Entrevista do Gen Heleno após sua ida para a Reserva.
segunda-feira, 8 de outubro de 2012
domingo, 7 de outubro de 2012
Um Grande General
Em 9 de maio de 2011, o General Heleno é transferido para a reserva. Este é o seu discurso.
General
Ex. Augusto Heleno Ribeiro Pereira
Em meu nome e do Gen Mayer,
agradeço a presença de todos.
Há exatos 16 511 dias, transpus o portão dos novos cadetes da Academia Militar
das Agulhas Negras.
Iniciava então o ciclo mais produtivo de minha vida. Tentarei, em alguns
minutos, recordar, sumariamente, personagens, fatos e reflexões que marcaram de
forma indelével essa trajetória.
Começo pelos meus 21 irmãos de Arma. Caminhamos juntos, desde a sábia escolha
que fizemos, há 42 anos. Reunimos a melhor Turma de Cavalaria da história do
Exército. Custo a acreditar que alguns cavalgam hoje nas pradarias eternas.
Guedes, Gaspar, Vilarinho e Pedro Couto, guardo de vocês, que saíram de forma
sem permissão, uma enorme e irremediável saudade.
Minha gratidão aos abnegados e brilhantes mestres e instrutores, muitos aqui
presentes, que renovaram periodicamente meu horizonte de conhecimento, nas
diversas escolas do nosso primoroso Sistema Militar de Ensino, oásis indiscutível
da educação, em um País, onde esse tema só é prioritário nos palanques
eleitorais.
Minha homenagem aos Oficiais Generais com quem convivi, ao longo desses 45
anos. Exemplos de dedicação, honradez e profissionalismo, eles são escolhidos
por um Sistema de Promoções que não é infalível, por ser conduzido por seres
humanos, entretanto é marcado pela honestidade de propósitos, pela isenção e
pelo senso de justiça. Espero que não aceitemos jamais ingerências políticas
nesse processo, sob pena de violarmos nossos valores mais caros.
Comandantes e comandados, por intenções, atos e palavras, escrevem a história
militar. Fui brindado, de aspirante ao mais alto posto, pelo convívio com
sucessivos comandantes, da mais alta estirpe. Não vou citá-los para evitar
omissões. Eles me ensinaram, sobretudo, que nada substitui o exemplo. Com eles
aprendi que o Chefe militar nem sempre consegue ser um líder, mas jamais pode
abdicar de tentar sê-lo, obstinadamente.
Aos meus comandados, dedico uma reverência respeitosa. Eles foram a principal
motivação da minha vida profissional. Obrigo-me a uma citação especial aos que
me acompanharam nas duas mais difíceis e relevantes missões de minha carreira.
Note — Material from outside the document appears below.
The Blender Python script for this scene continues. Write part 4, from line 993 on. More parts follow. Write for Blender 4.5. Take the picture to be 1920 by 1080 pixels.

No Haiti, como comandante de uma força de paz, em um país estrangeiro, numa situação
real, e na Amazônia, onde a presença efetiva do Estado Brasileiro se resume,
quase sempre, à estóica presença das Forças Armadas. Confirmei, nessas
ocasiões, o valor do soldado brasileiro e a sabedoria do postulado que cultivei
incansavelmente: ao subordinado devemos, antes de tudo, respeito e lealdade.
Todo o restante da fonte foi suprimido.